Jak dodaje architekt, nagłośnienie koncertów nie było ujęte w zamówieniu, ponieważ każdy stadion zapewnia warunki do organizacji imprez muzycznych, ale nie oferuje uniwersalnego systemu nagłośnienia, który spełniłby wszystkie wymogi. Zawsze jest to kwestia indywidualna. – Przecież inne wymogi ma taka grupa, jak AC/DC, a inne Andrea Bocelli – mówi Mariusz Rutz.
Fajerwerki i rozsuwany dach
Różnią się warunki, gdy koncert organizowany jest przy dachu zamkniętym albo otwartym, co jest wymagane nawet, gdy pada deszcz – na przykład wtedy, gdy grupa Rammstein używa podczas show fajerwerków.

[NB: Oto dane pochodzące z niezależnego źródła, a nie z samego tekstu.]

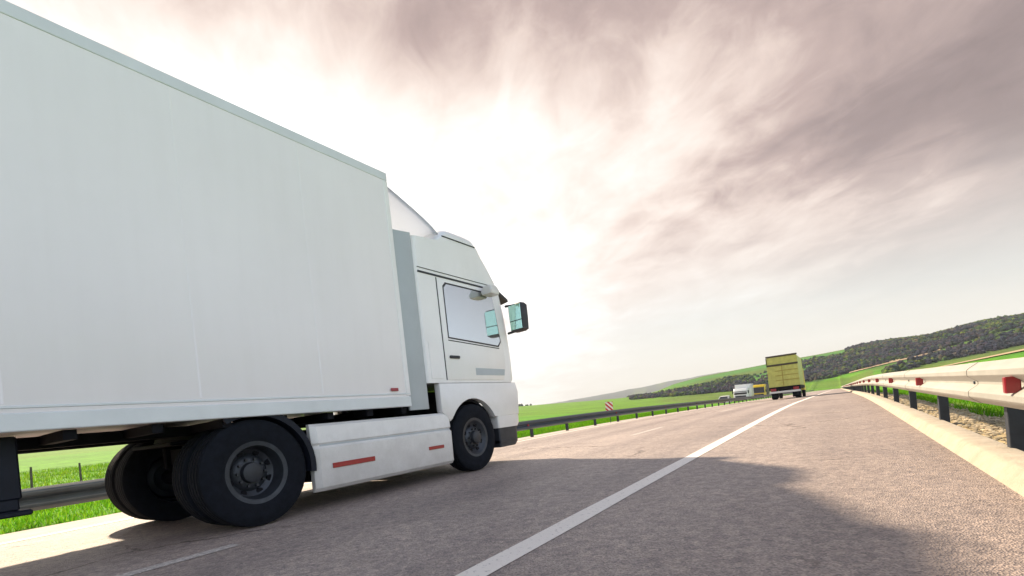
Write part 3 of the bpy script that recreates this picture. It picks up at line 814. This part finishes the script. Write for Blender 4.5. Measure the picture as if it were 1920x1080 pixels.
# ------------------------------------------------------------------ oncoming vehicles beyond the left barrier
def oncoming_truck(name, label, x, y, main, hgt, wid, boxc, boxh, boxlen):
    t = thing(name, label, 'truck', (x, y, opp_z(x, y)+.006))
    h = wid/2
    bm = B(); loft(bm, [rring(z, -.2+yr, yr+2.0, h, .12, .18) for z, yr in ((.55, -.02), (1.3, 0), (1.9, .06), (hgt-.35, .22), (hgt, .55))]); c = obj('cab', bm, main, t, smooth=35)
    bm = B(); loft(bm, [[(-h+.12, -.24, 1.55), (h-.12, -.24, 1.55), (h-.12, -.1, 1.55), (-h+.12, -.1, 1.55)], [(-h+.15, -.07, hgt-.55), (h-.15, -.07, hgt-.55), (h-.15, .1, hgt-.55), (-h+.15, .1, hgt-.55)]]); obj('windscreen', bm, M['dglass'], t)
    bm = B(); box(bm, -h+.02, h-.02, -.32, -.15, .35, .75, .04, 2); obj('bumper', bm, M['dark'], t)
    bm = B(); box(bm, -h+.3, h-.3, -.25, -.19, .9, 1.3, .02, 1); obj('grille', bm, M['dark'], t)
    for s in (-1, 1):
        bm = B(); box(bm, s*(h-.36), s*(h-.08), -.34, -.25, .5, .68, .02, 1); obj('headlight', bm, M['plate'], t)
        bm = B(); box(bm, s*(h+.02), s*(h+.22), .0, .12, 1.7, 2.2, .02, 1); obj('mirror', bm, M['dark'], t)
        bm = B(); prism(bm, [(.4, 1.6), (1.3, 1.6), (1.3, hgt-.5), (.55, hgt-.5)], s*(h-.02), s*(h+.006)); obj('window', bm, M['dglass'], t)
        wheel_parts('wheel', t, .48, .3, .28, (s*(h-.17), .9, .48), s, hub=False)
        wheel_parts('wheel', t, .48, .3, .28, (s*(h-.17), boxlen, .48), s, hub=False)
    bm = B(); box(bm, -h-.03, h+.03, 2.1, 2.1+boxlen, 1.0, boxh, .04, 2); obj('cargo_box', bm, boxc, t, smooth=35)
    bm = B(); box(bm, -.45, .45, 1.0, 2+boxlen, .6, .99); obj('chassis', bm, M['black'], t)
    return t
oncoming_truck('box_truck', 'small white box lorry coming the other way beyond the left barrier', -14.9, 97, M['carw'], 2.65, 2.4, M['carw'], 3.35, 5.5)
oncoming_truck('box_truck', 'yellow lorry coming the other way, half hidden by the tarpaulin truck', -14.2, 116, M['yel'], 3.35, 2.5, M['trim'], 3.2, 6)

car = thing('passenger_car', 'pale silver car coming the other way, roof just above the left barrier', 'car', (-16.6, 89, opp_z(0, 89)+.006))
bm = B(); loft(bm, [rring(z, yr, yf, w, .35, .3) for z, yr, yf, w in ((.28, .05, 4.2, .82), (.45, -.02, 4.3, .9), (.75, 0, 4.3, .9), (.95, .1, 4.2, .86))]); obj('body', bm, M['carw'], car, smooth=40)
bm = B(); loft(bm, [rring(z, yr, yf, w, .2, .2) for z, yr, yf, w in ((.94, .75, 3.9, .80), (1.30, 1.5, 3.45, .67), (1.40, 1.75, 3.2, .60))]); obj('cabin', bm, M['dglass'], car, smooth=40)
bm = B(); loft(bm, [rring(z, yr, yf, w, .2, .2) for z, yr, yf, w in ((1.385, 1.55, 3.42, .67), (1.47, 1.75, 3.2, .58))]); obj('roof', bm, M['carw'], car, smooth=40)
for s in (-1, 1):
    bm = B(); tube(bm, (s*.79, .78, .95), (s*.655, 1.56, 1.40), .035); obj('pillar', bm, M['carw'], car)
    bm = B(); box(bm, s*.5, s*.82, -.03, .08, .62, .78, .03, 2); obj('headlight', bm, M['plate'], car)
    for yy in (.85, 3.45): wheel_parts('wheel', car, .31, .2, .2, (s*.8, yy, .31), s, hub=False)
bm = B(); box(bm, -.5, .5, -.04, .05, .35, .58, .02, 1); obj('grille', bm, M['dark'], car)

car['label'] = 'pale silver car coming the other way, roof just above the left barrier'

# ------------------------------------------------------------------ woodland on the hill
ico = B(); bmesh.ops.create_icosphere(ico, subdivisions=1, radius=1.0)
IV = [v.co.copy() for v in ico.verts]; ico.verts.index_update(); IF = [[v.index for v in f.verts] for f in ico.faces]; ico.free()
def clump(V, Fc, C, c, r, h, col, rnd):
    o = len(V); sx, sy, sz = rnd.uniform(.8, 1.2), rnd.uniform(.8, 1.2), h
    seed = rnd.random()*100
    for v in IV:
        k = 1+.38*noise.noise((v.x*1.7+seed, v.y*1.7, v.z*1.7))+rnd.uniform(-.12, .12)
        V.append((c[0]+v.x*r*sx*k, c[1]+v.y*r*sy*k, c[2]+v.z*sz*k)); C.append(col)
    for f in IF: Fc.append([o+i for i in f])
def build_stuff(name, V, Fc, C, m, label, cat):
    me = bpy.data.meshes.new(name); me.from_pydata(V, [], Fc); me.update()
    o = bpy.data.objects.new(name, me); COL.objects.link(o); me.materials.append(m); set_cols(o, C)
    o['kind'] = 'stuff'; tag(o, label, cat); return o
rnd = random.Random(11)
V, Fc, C = [], [], []
PAL = [(.022, .032, .055), (.036, .038, .062), (.026, .056, .040), (.060, .10, .030), (.125, .165, .030), (.058, .050, .068), (.085, .080, .06)]
n_tree = 0
for it in range(150000):
    near = it > 128000
    az = rnd.uniform(R(0), R(26)) if near else rnd.uniform(R(-24), R(26))
    r = rnd.uniform(55, 230) if near else math.sqrt(rnd.uniform(150**2, 690**2))
    x, y = r*math.sin(az), r*math.cos(az)
    if -22 < x < 20 and y < 350: continue
    z = ground_z(x, y)
    f, px, e = forest(x, y, z)
    if rnd.random() > f*.55: continue
    pn = noise.noise((x*.013, y*.013, 33))+.6*noise.noise((x*.04, y*.04, 3))+rnd.uniform(-.25, .25)
    col = PAL[rnd.choice((0, 0, 1, 5))] if pn < .0 else PAL[rnd.choice((2, 2, 3, 6))] if pn < .22 else PAL[rnd.choice((3, 4, 2))]
    s = rnd.uniform(.6, 1.2)
    hh = rnd.uniform(1.1, 2.1)*s*(.75 if near else 1)
    rr = hh*rnd.uniform(.8, 1.2)
    for q in range(7 if near else 2):
        k = .42 if near else .75
        clump(V, Fc, C, (x+rnd.uniform(-1, 1)*rr*.8, y+rnd.uniform(-1, 1)*rr*.8, z+hh*rnd.uniform(.2, 1.0)), rr*rnd.uniform(.6, 1.1)*k, hh*rnd.uniform(.6, 1)*k, [c*rnd.uniform(.85, 1.15) for c in col], rnd)
    n_tree += 1
print('trees', n_tree)
build_stuff('woodland', V, Fc, C, M['leaf'], 'dark bushy woodland covering the hillside behind the road', 'woodland')

# low scrub line far left on the horizon
V, Fc, C = [], [], []
for _ in range(900):
    px = rnd.choice((rnd.uniform(1000, 1200), rnd.uniform(-100, 1200))); az = math.atan((px-960)/F)-TH; r = rnd.uniform(600, 690)
    x, y = r*math.sin(az), r*math.cos(az)
    if noise.noise((px*.012, 0, 0)) < .05: continue
    z = ground_z(x, y); hh = rnd.uniform(.8, 2.0)
    clump(V, Fc, C, (x, y, z+hh*.6), hh*rnd.uniform(1, 1.8), hh, (.035, .06, .04), rnd)
build_stuff('hedgerow', V, Fc, C, M['leaf'], 'thin dark hedgerow along the far edge of the left field', 'hedge')

# ------------------------------------------------------------------ grass near the road
def blades(name, n, samp, hmin, hmax, wid, pal, label, seed):
    q = random.Random(seed); V, Fc, C = [], [], []
    for _ in range(n):
        x, y, k = samp(q)
        if k <= 0: continue
        z = ground_z(x, y)-.02; h = q.uniform(hmin, hmax)*k; a = q.uniform(0, 6.28); w = wid*q.uniform(.6, 1.4)
        lx, ly = q.gauss(0, .35)*h, q.gauss(0, .35)*h
        dx, dy = math.cos(a)*w, math.sin(a)*w
        o = len(V)
        V += [(x-dx, y-dy, z), (x+dx, y+dy, z), (x+lx*.45+dx*.7, y+ly*.45+dy*.7, z+h*.6), (x+lx*.45-dx*.7, y+ly*.45-dy*.7, z+h*.6), (x+lx, y+ly, z+h)]
        Fc += [[o, o+1, o+2, o+3], [o+3, o+2, o+4]]
        c = q.choice(pal); b = q.uniform(.75, 1.25)
        C += [[v*b for v in c]]*5
    return build_stuff(name, V, Fc, C, M['blade'], label, 'grass')
GP = [(.11, .31, .012), (.15, .36, .014), (.08, .25, .014), (.18, .34, .02)]
def s_right(q):
    y = 1.0+39*q.random()**1.7; x = 1.68+q.random()**1.5*10
    d = noise.noise((x*.9, y*.9, 4))
    if x < 2.1 and d < .1: return x, y, 0
    return x, y, 1+.5*d
blades('verge_grass', 70000, s_right, .05, .14, .006, GP, 'bright green grass growing behind the right crash barrier', 3)
def s_left(q):
    y = -2+46*q.random(); x = -9.8-q.random()*2.2
    return x, y, 1+.5*noise.noise((x*.9, y*.9, 4))
blades('median_grass', 60000, s_left, .05, .15, .008, GP, 'bright green grass strip under the left crash barrier', 4)
def s_field(q):
    y = -4+70*q.random(); x = -20.3-q.random()**1.3*40
    return x, y, 1+.6*noise.noise((x*.4, y*.4, 4))
blades('field_grass', 70000, s_field, .12, .34, .022, [(.12, .29, .010), (.17, .34, .015), (.09, .22, .012), (.22, .34, .02)], 'tall green grass of the field beyond the opposite road', 5)
# loose stones on the gravel verge
V, Fc, C = [], [], []
q = random.Random(8)
for _ in range(5200):
    y = .5+22*q.random()**1.6; x = 1.09+q.random()*.75; s = q.uniform(.008, .030)*(1 if q.random() < .95 else 1.7)
    b = q.uniform(.55, 1.3); o = len(V); z = ground_z(x, y)
    for v in IV: V.append((x+v.x*s*q.uniform(.7, 1.3), y+v.y*s*q.uniform(.7, 1.3), z+v.z*s*.6+s*.2)); C.append((.44*b, .37*b, .28*b))
    for f in IF: Fc.append([o+i for i in f])
build_stuff('gravel', V, Fc, C, M['leaf'], 'loose tan gravel between the right kerb and the grass', 'gravel')

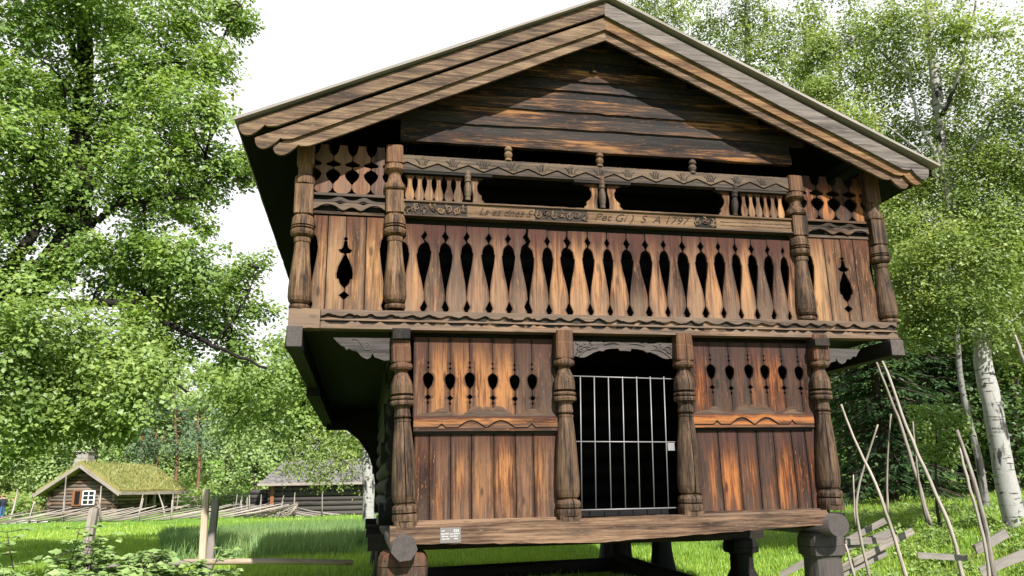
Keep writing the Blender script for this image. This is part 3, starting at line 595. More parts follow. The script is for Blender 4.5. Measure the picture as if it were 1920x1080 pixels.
# --- carved arch over the doorway and brackets below the gallery
xs = np.linspace(X(1074, 650, -.06), X(1263, 650, -.06), 110); u = (xs-xs[0])/(xs[-1]-xs[0])
LO = [(0, .79), (.03, .80), (.07, .86), (.10, .855), (.13, .80), (.2, .60), (.255, .51), (.285, .545), (.32, .44), (.37, .40), (.44, .385), (.455, .50), (.5, .49), (.56, .51), (.57, .385), (.63, .40), (.69, .46), (.725, .56), (.755, .53), (.82, .66), (.88, .82), (.92, .86), (.96, .83), (1, .80)]
TP = [(0, .06), (.13, .05), (.17, .14), (.2, .06), (.25, .10), (.27, .05), (.30, .12), (.36, .06), (.46, .05), (.47, .10), (.5, .06), (.53, .10), (.54, .05), (.64, .06), (.68, .13), (.71, .07), (.74, .13), (.8, .12), (.86, .05), (1, .08)]
zt_, zb_ = Z(1075, 637, -.06), Z(1075, 676, -.06); zsl = (Z(1262, 641, -.06)-zt_)
arch = MB(); arch.ribbon(xs, zt_-(zt_-zb_)*interp(LO, u)+zsl*u, zt_-(zt_-zb_)*interp(TP, u)+zsl*u, -.075, .035); arc_o = arch.build('door_arch', W['greylog'], house)
mb = MB(); hz = zt_-zb_
for (c, hd) in ((.07, 1), (.15, -1), (.86, 1), (.94, -1)):
    spiral(mb, xs[0]+(xs[-1]-xs[0])*c, zt_-hz*(.45 if c in (.07, .94) else .32), .045, 1.4, -.078, .011, c*9, hd)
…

Jak podkreśla Mariusz Rutz, każdy wykonawca i zespół dysponują własnym sprzętem. Podczas tournée podróżuje z ogromną liczbą ciężarówek przewożących również nagłośnienie.
– W każdej z tych sytuacji kluczowe zadanie należy do akustyka, który towarzyszy wykonawcom na tournée – mówi Mariusz Rutz. – To do jego obowiązków należy takie rozlokowanie kolumn głośnikowych i operowanie nimi, by jakość dźwięku była zadowalająca. Oczywiście na koncercie będzie inaczej słychać niż podczas próby, bo stadion wypełnia publiczność, dźwięk jest pochłaniany przez ludzi i miękkie powierzchnie. To wymaga rozwiązania takich kwestii, jak pogłos, czytelność dźwięku, a także zastosowania systemów opóźniających emisję, bo inaczej słyszy się na płycie, a inaczej pod kopułą. Na tym polega sztuka przygotowania akustycznego areny. Do tego potrzebne jest odpowiednie zaprogramowanie sprzętu, którego w zamówieniu na stadion nie było, ale powtórzę: to mijałoby się to ze zdrowym rozsądkiem.